Avanços e recuos
Eliane Cantanhêde
O Congresso dá uma no cravo e outra na ferradura. Na
Câmara, a Comissão Especial que analisa as dez medidas anticorrupção propostas
por procuradores avança a olhos vistos. Mas, no Senado, o PMDB embala uma
mudança da lei de abuso de autoridade vista como uma ofensiva contra os mesmos
procuradores e a Lava Jato. As dez medidas preveem maior rigor com os crimes e
criminosos de colarinho branco. Já a nova lei de abuso de autoridade visa
cortar as asinhas justamente de quem tenta combater... os crimes e criminosos
de colarinho branco. Um cruzamento revelador.

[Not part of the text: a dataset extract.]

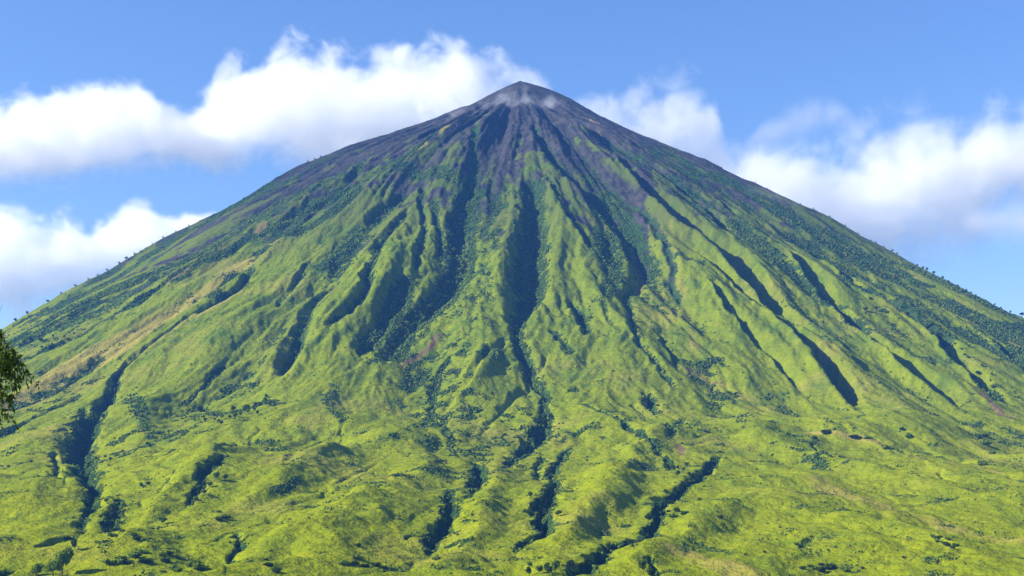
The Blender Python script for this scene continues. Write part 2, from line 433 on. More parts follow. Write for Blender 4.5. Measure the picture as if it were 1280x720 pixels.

A Comissão deve atingir mais de cem depoentes nesta
semana, incluindo o juiz Sérgio Moro, procuradores, delegados, agentes da
Receita, professores, jornalistas e representantes da “sociedade civil”. No
Senado, quem apadrinha a nova lei de abuso de autoridade são dois alvos
lustrosos da Lava Jato: o presidente Renan Calheiros e o ex-ministro Romero Jucá,
ambos do PMDB.
Renan classifica a Lava Jato como “avanço civilizatório”,
mas o Supremo já instaurou o sétimo (sétimo!) inquérito sobre sua participação
em desvios da Petrobrás. E Jucá encerrou uma passagem meteórica pelo
Planejamento no governo Temer por causa de uma fita em que fala de um “pacto
para estancar a sangria”. Ele jura que a “sangria”, no caso, era a crise
econômica, mas a suspeita é que ele se referia aos estragos da Lava Jato nos
políticos.
É fundamental garantir justiça, direitos individuais e
coletivos e impedir linchamentos de quem quer que seja - inclusive de
corruptos. Para isso, é necessário tanto combater a impunidade, de um lado,
quanto evitar excessos e abusos da Justiça, Ministério Público, Polícia
Federal, Receita e imprensa, do outro. Trucidar reputações e condenar com
ligeireza não é fazer justiça, ao contrário. Mas, posta a ressalva, há que se
reconhecer o desequilíbrio histórico a favor da impunidade e contra a ação da
autoridade.
Corruptos e corruptores sempre tiveram leis, processos
penais, prazos, agentes públicos e uma “justiça” direcionados para proteger o
poder, a riqueza e a impunidade, enquanto as instituições sustentadas pelo
Estado e pela sociedade conviviam com falta de condições, de autonomia e de
instrumentos, até mesmo legais, para uma justiça sem aspas.
Essa situação vem se invertendo lentamente desde a
redemocratização, até que, hoje, corruptos estão em baixa, combatentes da
corrupção estão em alta.
É preciso aperfeiçoar esse processo e avançar, jamais
retroceder. Por isso, é preciso ficar de olho tanto nas dez propostas que
correm na Câmara como nas alterações que o Senado tenta fazer na lei de abuso
de autoridade.
Isso, sem perder de vista a repatriação de recursos não
declarados. Para a área econômica, abrandar impostos e multas traz o dinheiro
de volta e reforça o Tesouro, mas a força-tarefa da Lava jato critica premiar
quem fraudou o fisco e suspeita que a inclusão de parentes de políticos – como
tentam fazer agora - possa beneficiar quem cometeu crimes piores, como
corrupção. Debate interessante.
Lembrança: por 20 anos, o PT virou o combatente-mor da
corrupção em aliança com o MP, a mídia e funcionários públicos exemplares.
Bastou subir a rampa do Planalto com Lula em 2003 para se virar contra os
aliados e propor, em sequência, a “lei da Mordaça” (contra o MP), uma lei para
punir vazamentos de órgãos públicos (contra funcionários) e o “controle social
da mídia” (contra jornalistas e meios). O que foi bom para o PT contra os
adversários não poderia mais valer contra o próprio PT no poder.
Moral da história: “conter abuso de autoridades” pode ser
pretexto para embutir algo bem menos nobre, como facilitar desvios e garantir a
velha e conhecida impunidade que sempre reinou nesta nossa República.